All Artists: Hodges, Davis
Title: Vol. 2-Feat Grant Green-Joe's Blues
Members Wishing: 0
Total Copies: 0
Label: Indie Europe/Zoom
Release Date: 2/12/2008
Album Type: Import
Genre: Jazz
Style: Swing Jazz
Number of Discs: 1
SwapaCD Credits: 1
UPC: 8436019582848

Synopsis

Album Description
Second installment in this four volume series from the celebrated jazzmen with deep Blues roots, a prolific musical team with exquisite chemistry. Volume Two includes the two complete albums Joe's Blues and Wings & Things, in which guitarist Grant Green plays with the two masters. Lonehill.
 

CD Reviews

NEARLY INDISPENSABLE JOHNNY HODGES & WILD BILL DAVIS
W. BUTLER | NEVADA USA | 04/29/2009
(4 out of 5 stars)

"No true Johnny Hodges/Wild Bill Davis fans should forgo buying ALL 5 of the CD's Lonehill has devoted to their complete oeuvre. But although there are many great Hodges solos on "Joe's Blues" this is the last of the 5 they need to buy.

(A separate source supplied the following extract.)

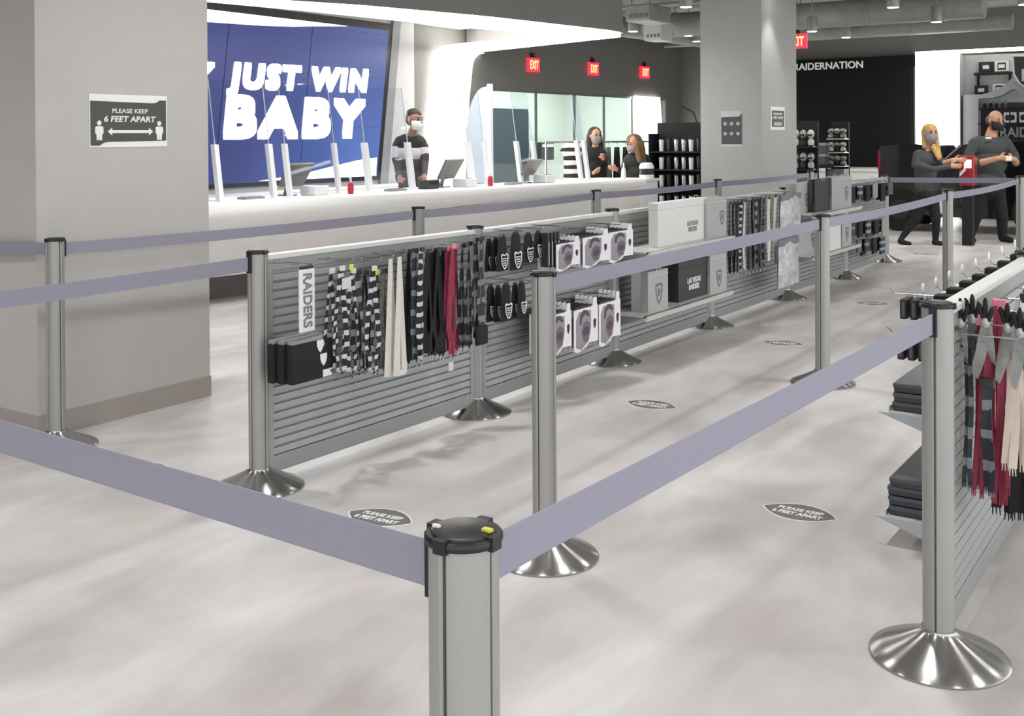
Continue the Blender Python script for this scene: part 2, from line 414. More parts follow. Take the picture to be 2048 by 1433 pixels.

To have 2 vinyl records on one CD is normally a cause for celebratation. But with only 16 minutes per side neither of these albums got close to the joie de vivre they established on "Blue Hodge". Reinforcing my view that in 1965 they and their Verve producer Creed Taylor were "spinning their wheels". Why else would they add Lawrence Brown? Who gives both LP's a 50's distinct Hodges small group feel. I.e. the mood on most tracks is barely distinguishable from Hodges's huge inventory from 1951-58.



Wild Bill is not exactly shut out but Brown's presence means he has far fewer alternating solos with Hodges - nor can he play too loud in his powerful orchestral manner for fear of drowning Brown's subtle trombone. With only 4 numbers on each side Hodges's slow ballads often run back-to-back - which never does him a favour. A certain gloom prevailed during these recording sessions - as it did on their next and last Verve LP "Blue Pyramid".



Why so many "downers"? Were they forced on Hodges by Creed Taylor? I only ask because a year later on a French Verve Duke Ellinton "Antibes Concert" LP Johnny Hodges blows the hottest imaginable 9-minute solo on "The Old Circus Train Turn-around Blues". Demonstrating he was the only soloist in Duke's band with the ablility to "turn-on" audiences with both SLOW and HOT long solos. Yet, at this concert (and a thousand others since 1965) Paul Gonsalves went forward to incite a riot with his "wailing interval" and as always dismally failed. One guesses the only reason Ellington persevered with Gonsalves was because the rest of the band would have mutinied had Hodges been allowed to give the patrons what they really wanted. Six varied solos - 3 before intermission - and 3 after.



It's surely not coincidental when they moved from Verve to RCA Victor (without Lawrence Brown) they instantly rekindled their "magic swinging touch" with an inspired choice of 10 perfectly sequenced fast and slow tunes on "Con-soul and Sax". Nevertheless for Lonehill to make both these intermediate LP's available in digital sound is both unexpected and very welcome. It just happens the other 4 CD's are in another league."